En termes d’aide humanitaire, l’Eglise catholique est en première ligne dans son soutien aux réfugiés, aux personnes déplacées, et ceux qui se trouvent mis au rebut de la société. Il suffit de regarder ces organisations qui travaillent avec les plus nécessiteux de notre société pour prendre conscience de la présence de l’Eglise. Il existe une persécution des peuples en raison de leurs croyances et l’Eglise est encore là. C’est en effet le rôle de l’Eglise que d’accompagner ceux qui en ont le plus besoin, et de cheminer avec eux le long de leurs trajectoires diverses.

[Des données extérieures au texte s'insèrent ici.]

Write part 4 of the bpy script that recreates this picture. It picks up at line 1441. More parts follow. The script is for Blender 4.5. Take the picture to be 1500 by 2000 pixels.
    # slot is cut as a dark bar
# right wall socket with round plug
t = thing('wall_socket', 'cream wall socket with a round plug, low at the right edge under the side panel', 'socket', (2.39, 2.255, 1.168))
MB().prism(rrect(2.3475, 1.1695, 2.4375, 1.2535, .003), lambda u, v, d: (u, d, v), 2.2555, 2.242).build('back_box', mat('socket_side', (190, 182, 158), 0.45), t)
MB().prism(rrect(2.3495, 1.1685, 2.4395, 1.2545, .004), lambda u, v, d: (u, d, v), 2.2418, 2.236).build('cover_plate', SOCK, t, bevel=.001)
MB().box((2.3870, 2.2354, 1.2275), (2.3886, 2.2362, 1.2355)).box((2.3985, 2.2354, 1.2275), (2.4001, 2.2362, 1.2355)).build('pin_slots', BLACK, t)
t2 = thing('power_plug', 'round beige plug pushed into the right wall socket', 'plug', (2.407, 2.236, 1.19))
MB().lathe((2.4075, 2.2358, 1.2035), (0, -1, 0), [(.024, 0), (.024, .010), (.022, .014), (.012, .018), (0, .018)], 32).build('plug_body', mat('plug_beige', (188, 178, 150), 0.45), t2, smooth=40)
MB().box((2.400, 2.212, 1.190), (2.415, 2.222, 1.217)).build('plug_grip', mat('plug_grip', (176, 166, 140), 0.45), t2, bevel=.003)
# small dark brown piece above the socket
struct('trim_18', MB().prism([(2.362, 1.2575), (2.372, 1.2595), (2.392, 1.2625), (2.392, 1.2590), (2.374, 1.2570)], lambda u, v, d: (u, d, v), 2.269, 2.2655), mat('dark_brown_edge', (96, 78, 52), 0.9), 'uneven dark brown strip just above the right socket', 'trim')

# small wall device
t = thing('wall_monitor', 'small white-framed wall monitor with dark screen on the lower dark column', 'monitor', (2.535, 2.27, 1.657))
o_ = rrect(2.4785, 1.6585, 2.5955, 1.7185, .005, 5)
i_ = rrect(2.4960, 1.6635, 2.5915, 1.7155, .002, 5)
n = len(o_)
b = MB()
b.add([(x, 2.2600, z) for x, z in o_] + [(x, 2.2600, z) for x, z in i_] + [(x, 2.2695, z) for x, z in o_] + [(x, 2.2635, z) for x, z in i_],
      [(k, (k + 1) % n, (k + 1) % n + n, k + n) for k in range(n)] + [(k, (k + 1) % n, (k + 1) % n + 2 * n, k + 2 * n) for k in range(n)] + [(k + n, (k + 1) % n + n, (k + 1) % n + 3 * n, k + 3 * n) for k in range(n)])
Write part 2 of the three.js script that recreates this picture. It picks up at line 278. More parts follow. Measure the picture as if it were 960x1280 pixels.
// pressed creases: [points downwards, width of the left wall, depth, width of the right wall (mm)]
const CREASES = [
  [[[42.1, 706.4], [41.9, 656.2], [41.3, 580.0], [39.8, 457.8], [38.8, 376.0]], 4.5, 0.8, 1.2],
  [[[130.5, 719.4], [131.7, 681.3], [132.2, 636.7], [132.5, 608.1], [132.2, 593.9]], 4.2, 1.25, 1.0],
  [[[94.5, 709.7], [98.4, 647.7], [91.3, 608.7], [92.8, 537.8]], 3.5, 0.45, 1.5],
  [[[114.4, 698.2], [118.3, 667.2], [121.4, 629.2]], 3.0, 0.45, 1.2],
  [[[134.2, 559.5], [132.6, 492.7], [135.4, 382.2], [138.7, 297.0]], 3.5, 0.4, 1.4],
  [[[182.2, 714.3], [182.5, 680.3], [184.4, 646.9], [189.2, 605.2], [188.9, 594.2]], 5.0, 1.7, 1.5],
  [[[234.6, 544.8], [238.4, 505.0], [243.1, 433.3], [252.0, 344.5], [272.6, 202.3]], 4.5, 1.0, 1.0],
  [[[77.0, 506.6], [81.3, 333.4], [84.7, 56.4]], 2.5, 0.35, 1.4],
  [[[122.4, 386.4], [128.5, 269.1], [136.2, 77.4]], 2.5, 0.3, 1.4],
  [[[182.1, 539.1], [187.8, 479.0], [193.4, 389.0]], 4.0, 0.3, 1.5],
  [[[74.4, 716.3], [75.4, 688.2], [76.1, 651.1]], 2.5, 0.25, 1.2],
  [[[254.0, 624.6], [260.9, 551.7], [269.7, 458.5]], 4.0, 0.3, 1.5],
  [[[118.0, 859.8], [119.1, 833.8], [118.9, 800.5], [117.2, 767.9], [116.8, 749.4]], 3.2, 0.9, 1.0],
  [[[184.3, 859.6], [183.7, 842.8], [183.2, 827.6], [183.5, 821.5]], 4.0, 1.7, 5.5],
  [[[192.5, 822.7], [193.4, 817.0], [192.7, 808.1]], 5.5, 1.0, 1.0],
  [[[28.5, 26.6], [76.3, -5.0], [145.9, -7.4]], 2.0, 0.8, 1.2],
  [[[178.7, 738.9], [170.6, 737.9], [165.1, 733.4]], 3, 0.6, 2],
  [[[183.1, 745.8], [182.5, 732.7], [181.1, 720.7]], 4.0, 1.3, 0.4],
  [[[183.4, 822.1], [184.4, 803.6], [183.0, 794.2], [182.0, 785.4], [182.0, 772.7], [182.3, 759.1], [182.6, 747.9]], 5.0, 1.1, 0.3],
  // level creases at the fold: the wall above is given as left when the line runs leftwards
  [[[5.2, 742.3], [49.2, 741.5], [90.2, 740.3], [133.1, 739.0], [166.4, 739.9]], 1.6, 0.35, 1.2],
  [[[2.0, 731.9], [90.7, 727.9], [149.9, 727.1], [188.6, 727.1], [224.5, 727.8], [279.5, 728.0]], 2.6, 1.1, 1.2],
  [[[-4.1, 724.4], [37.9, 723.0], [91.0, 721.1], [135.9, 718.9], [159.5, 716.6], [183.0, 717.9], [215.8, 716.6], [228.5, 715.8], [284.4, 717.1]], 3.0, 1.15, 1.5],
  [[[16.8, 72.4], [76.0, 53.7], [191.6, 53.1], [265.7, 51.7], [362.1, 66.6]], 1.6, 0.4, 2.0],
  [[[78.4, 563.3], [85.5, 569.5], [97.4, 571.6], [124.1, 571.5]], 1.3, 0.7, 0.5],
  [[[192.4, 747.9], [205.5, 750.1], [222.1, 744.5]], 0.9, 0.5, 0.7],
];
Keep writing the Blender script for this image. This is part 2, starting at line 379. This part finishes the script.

Il existe un besoin accru de soins pastoraux envers tous les enfants de Dieu dans notre monde. Soutenir le bien-être spirituel et social de tous est de plus en plus important dans ce monde complexe. Il y a de plus clairement une nécessité grandissante de soutenir les personnes qui luttent dans un monde qui néglige de plus en plus les besoins humains de tant de personnes au sein de la société. La hausse du taux de suicide dans de nombreux « pays avancés » n’est qu’un indicateur de la pression dans laquelle de nombreuses personnes se trouvent.

L’Eglise que je connais est une Eglise généreuse avec les personnes qui servent les autres. Etre chrétien signifie être une personne pour les autres ; être chrétien dans le monde présent signifie marcher aux côtés de nos voisins et spécialement ceux qui ont le plus besoin d’aide et de soutien. Beaucoup, beaucoup de personnes se trouvent dans ces situations et on ne devrait pas les oublier.

C’est l’Eglise des pèlerins. C’est l’Eglise des servants. C’est l’Eglise de la générosité, de la justice, de l’espérance et de l’amour. C’est l’Eglise que je connais.